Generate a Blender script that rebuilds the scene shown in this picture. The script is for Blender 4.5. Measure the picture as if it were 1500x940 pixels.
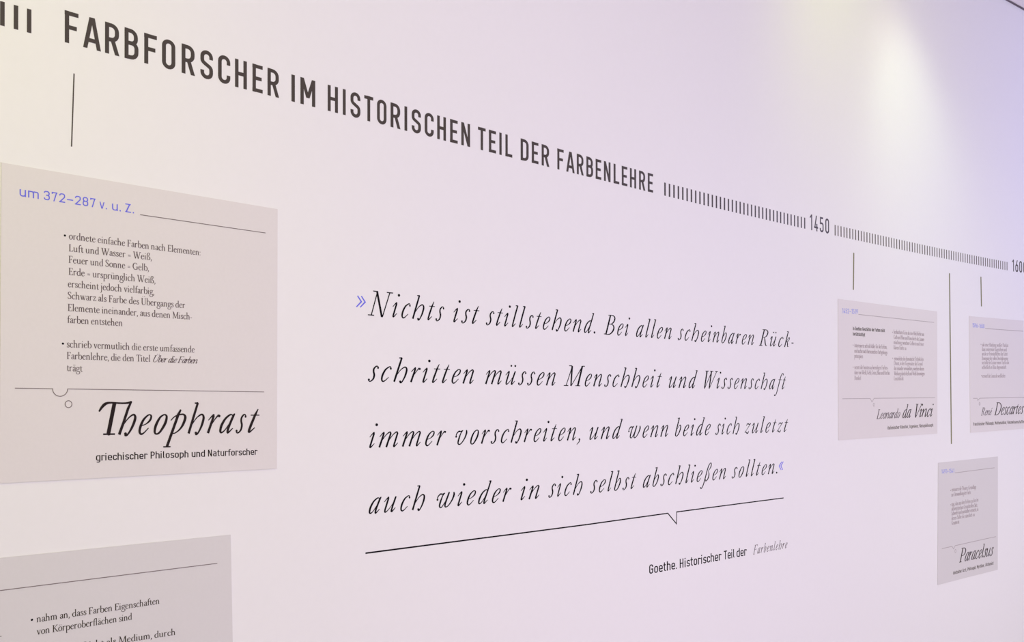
import bpy, math, random, bisect

# ------------------------------------------------------------------ clean start
for o in list(bpy.data.objects):
    bpy.data.objects.remove(o, do_unlink=True)
scene = bpy.context.scene
C = scene.collection

# ------------------------------------------------------------------ camera
EYE = 1.6
cam_data = bpy.data.cameras.new('camera')
cam_data.sensor_width = 36.0
cam_data.lens = 1640.9 * 36.0 / 1500.0
cam_data.shift_x = -(1033.35 - 750) / 1500.0
cam_data.shift_y = (577.9 - 470) / 1500.0
cam_data.clip_start = 0.05
cam = bpy.data.objects.new('camera', cam_data)
C.objects.link(cam)
cam.location = (0, 0, EYE)
from mathutils import Matrix, Vector
_p, _r = 0.0096966, -0.0039558
_f = Vector((0, math.cos(_p), math.sin(_p))); _R0 = Vector((1, 0, 0)); _U0 = _R0.cross(_f)
_R = _R0 * math.cos(_r) + _U0 * math.sin(_r); _U = -_R0 * math.sin(_r) + _U0 * math.cos(_r)
cam.matrix_world = Matrix(((_R.x, _U.x, -_f.x, 0), (_R.y, _U.y, -_f.y, 0), (_R.z, _U.z, -_f.z, EYE), (0, 0, 0, 1)))
scene.camera = cam

# ------------------------------------------------------------------ exposure / view
scene.view_settings.view_transform = 'Standard'
scene.view_settings.look = 'None'
scene.view_settings.exposure = 0.0
scene.view_settings.gamma = 1.0
scene.view_settings.use_curve_mapping = False

# ------------------------------------------------------------------ world, room lamps and added fill lights
world = bpy.data.worlds.new('world'); scene.world = world; world.use_nodes = True
world.node_tree.nodes['Background'].inputs['Color'].default_value = (1.000, 0.982, 0.765, 1)
world.node_tree.nodes['Background'].inputs['Strength'].default_value = 0.238
def area(name, loc, aim, size, power, col):
    l = bpy.data.lights.new(name, 'AREA'); l.shape = 'DISK'; l.size = size; l.energy = power; l.color = col
    o = bpy.data.objects.new(name, l); C.objects.link(o); o.location = loc
    o.rotation_euler = (Vector(aim) - Vector(loc)).to_track_quat('-Z', 'Y').to_euler()
    return o
def spot(name, loc, aim, power, col, angle, blend=1.0, size=0.1):
    l = bpy.data.lights.new(name, 'SPOT'); l.energy = power; l.color = col; l.spot_size = math.radians(angle); l.spot_blend = blend; l.shadow_soft_size = size
    o = bpy.data.objects.new(name, l); C.objects.link(o); o.location = loc
    o.rotation_euler = (Vector(aim) - Vector(loc)).to_track_quat('-Z', 'Y').to_euler()
    return o
#LAMPS
area('upper_fill_light', (1.6, 0.6, 3.5), (0.4, 3.4, 1.4), 1.6, 45.074, (0.8321, 0.7167, 1.0))  # added soft fill from above, not a panel fixture
area('room_fill_light', (1.5, -2.2, 2.2), (0.3, 3.6, 1.2), 2.5, 72.921, (1.0, 0.9752, 0.6986))
spot('warm_wall_spot', (-0.925, 1.033, 3.4), (-1.304, 2.106, 2.5), 16.026, (0.7892, 1.0, 0.0), 100, 1.0, 0.2)
spot('warm_low_spot', (-0.947, 0.813, 3.5), (-1.304, 2.106, 1.2), 26.655, (0.9188, 1.0, 0.0), 70, 1.0, 0.2)
spot('wall_washer_spot', (1.073, 4.741, 3.68), (0.95, 5.224, 2.85), 0.897, (1.0, 0.0, 0.0), 75, 1.0, 0.08)
spot('washer_fill_narrow', (1.271, 4.669, 3.72), (0.95, 5.224, 2.95), 15.435, (0.7733, 1.0, 0.6578), 58, 1.0, 0.16)  # added to brighten the core of the washer's pool
spot('washer_fill_wide', (1.276, 4.515, 3.66), (0.95, 5.224, 2.5), 0.383, (1.0, 0.3054, 0.0), 110, 1.0, 0.2)  # added soft spill around the washer, no second lamp
spot('washer_fill_low', (1.492, 4.465, 3.6), (1.143, 5.454, 2.0), 8.634, (0.7423, 1.0, 0.2687), 80, 1.0, 0.2)  # added fill carrying the wash further down the wall
spot('ceiling_edge_fill', (1.054, 4.071, 3.68), (0.667, 4.874, 3.1), 11.791, (0.8181, 1.0, 0.0), 100, 1.0, 0.2)  # added fill for the wall just below the ceiling, no fixture there
area('violet_side_light', (4.382, 5.931, 3.0), (2.046, 6.457, 2.6), 0.8, 30.972, (0.4419, 0.4496, 1.0))
area('low_side_light', (3.8, 4.529, 1.0), (1.24, 5.569, 0.6), 1.2, 28.868, (1.0, 0.9023, 0.8925))
area('low_front_light', (2.42, 1.887, 0.5), (-0.351, 3.513, 0.7), 1.2, 26.76, (0.9185, 0.7116, 1.0))
area('violet_mid_light', (2.847, 2.131, 1.7), (-0.118, 3.838, 1.6), 0.7, 12.174, (0.6875, 0.7083, 1.0))


# ------------------------------------------------------------------ the curved wall: s = length along it in metres
PHI = (0.6333126, 0.1251324, 0.0515649)      # tangent angle polynomial (per 4 m unit)
_N = 1300; _S0, _S1 = -2.0, 4.0
def _phi(s):
    u = s / 4.0
    return PHI[0] + PHI[1] * u + PHI[2] * u * u
_ss = [_S0 * 4 + (_S1 - _S0) * 4 * i / _N for i in range(_N + 1)]
_xs, _ys = [0.0], [0.0]
for i in range(_N):
    a = _phi((_ss[i] + _ss[i + 1]) / 2); d = _ss[i + 1] - _ss[i]
    _xs.append(_xs[-1] + math.sin(a) * d); _ys.append(_ys[-1] + math.cos(a) * d)
def _raw(s):
    t = (s - _ss[0]) / (_ss[1] - _ss[0]); i = max(0, min(_N - 1, int(t))); t -= i
    return _xs[i] + (_xs[i + 1] - _xs[i]) * t, _ys[i] + (_ys[i + 1] - _ys[i]) * t
_ox, _oy = _raw(0.0)
def wall_pt(s, z, off=0.0):
    """point on the wall: s along, z above the eye line, off = proud of the surface"""
    x, y = _raw(s); a = _phi(s)
    return (x - _ox + math.cos(a) * off, y - _oy + 4.0 - math.sin(a) * off, EYE + z)

# ------------------------------------------------------------------ materials
def mat(name, col, rough=0.6, noise=0.0, scale=40.0, bump=0.0, spec=0.3):
    m = bpy.data.materials.new(name); m.use_nodes = True
    nt = m.node_tree; b = nt.nodes['Principled BSDF']
    b.inputs['Base Color'].default_value = (*col, 1); b.inputs['Roughness'].default_value = rough
    b.inputs['Specular IOR Level'].default_value = spec
    tc = nt.nodes.new('ShaderNodeTexCoord')
    if noise:
        n = nt.nodes.new('ShaderNodeTexNoise'); n.inputs['Scale'].default_value = scale; n.inputs['Detail'].default_value = 4
        nt.links.new(tc.outputs['Object'], n.inputs['Vector'])
        mx = nt.nodes.new('ShaderNodeMix'); mx.data_type = 'RGBA'
        mx.inputs[6].default_value = (*[c * (1 - noise) for c in col], 1)
        mx.inputs[7].default_value = (*[min(1, c * (1 + noise)) for c in col], 1)
        nt.links.new(n.outputs['Fac'], mx.inputs[0]); nt.links.new(mx.outputs[2], b.inputs['Base Color'])
        if bump:
            bp = nt.nodes.new('ShaderNodeBump'); bp.inputs['Strength'].default_value = bump; bp.inputs['Distance'].default_value = 0.001
            nt.links.new(n.outputs['Fac'], bp.inputs['Height']); nt.links.new(bp.outputs['Normal'], b.inputs['Normal'])
    return m
M = {
    'wall': mat('wall_paint', (0.80, 0.79, 0.80), 0.55, 0.012, 60.0, 0.05),
    'floor': mat('floor_vinyl', (0.35, 0.33, 0.32), 0.5, 0.05, 6.0),
    'ceiling': mat('ceiling_paint', (0.93, 0.87, 0.90), 0.7, 0.02, 30.0),
    'painted_shadow_line': mat('painted_shadow_line', (0.16, 0.13, 0.15), 0.7),  # dark tone imitating shade at the ceiling joint
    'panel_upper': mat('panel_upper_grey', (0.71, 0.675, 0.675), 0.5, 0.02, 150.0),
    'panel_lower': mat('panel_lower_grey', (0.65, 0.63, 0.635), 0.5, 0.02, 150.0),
    'grey_ink': mat('grey_ink', (0.062, 0.050, 0.043), 0.45, 0.05, 200.0, 0, 0.25),
    'black_ink': mat('black_ink', (0.006, 0.004, 0.006), 0.6, 0.05, 200.0, 0, 0.06),
    'name_ink': mat('name_ink', (0.020, 0.013, 0.013), 0.6, 0.05, 200.0, 0, 0.08),
    'blue_ink': mat('blue_ink', (0.15, 0.16, 0.76), 0.6, 0.05, 200.0, 0, 0.1),
    'line_ink': mat('line_ink', (0.08, 0.065, 0.06), 0.6, 0.05, 200.0, 0, 0.1),
    'olive_line_ink': mat('olive_line_ink', (0.20, 0.195, 0.10), 0.6, 0.05, 200.0, 0, 0.1),
    'thin_ink': mat('thin_ink', (0.10, 0.08, 0.085), 0.6, 0.05, 200.0, 0, 0.1),
    'body_ink': mat('body_ink', (0.10, 0.072, 0.078), 0.6, 0.05, 200.0, 0, 0.1),
    'small_body_ink': mat('small_body_ink', (0.34, 0.28, 0.30), 0.6, 0.05, 200.0, 0, 0.1),
    'dark_body_ink': mat('dark_body_ink', (0.04, 0.03, 0.022), 0.6, 0.05, 200.0, 0, 0.1),
    'pale_blue_ink': mat('pale_blue_ink', (0.30, 0.33, 0.74), 0.6, 0.05, 200.0, 0, 0.1),
    'rule_ink': mat('rule_ink', (0.20, 0.165, 0.165), 0.6, 0.05, 200.0, 0, 0.1),
    'pale_rule_ink': mat('pale_rule_ink', (0.40, 0.36, 0.37), 0.6, 0.05, 200.0, 0, 0.1),
    'tick_ink': mat('tick_ink', (0.11, 0.095, 0.085), 0.6, 0.05, 200.0, 0, 0.1),
    'small_name_ink': mat('small_name_ink', (0.04, 0.028, 0.028), 0.6, 0.05, 200.0, 0, 0.1),
    'caption_ink': mat('caption_ink', (0.09, 0.075, 0.06), 0.6, 0.05, 200.0, 0, 0.1),

}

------

TASK GOAL: Repeat only what lies between the start of the data and the end of the line containing "import bpy, math, random, bisect", exactly, with pictures left out.

OUTPUT FOR THIS EXERCISE:
Generate a Blender script that rebuilds the scene shown in this picture. The script is for Blender 4.5. Measure the picture as if it were 1500x940 pixels.
import bpy, math, random, bisect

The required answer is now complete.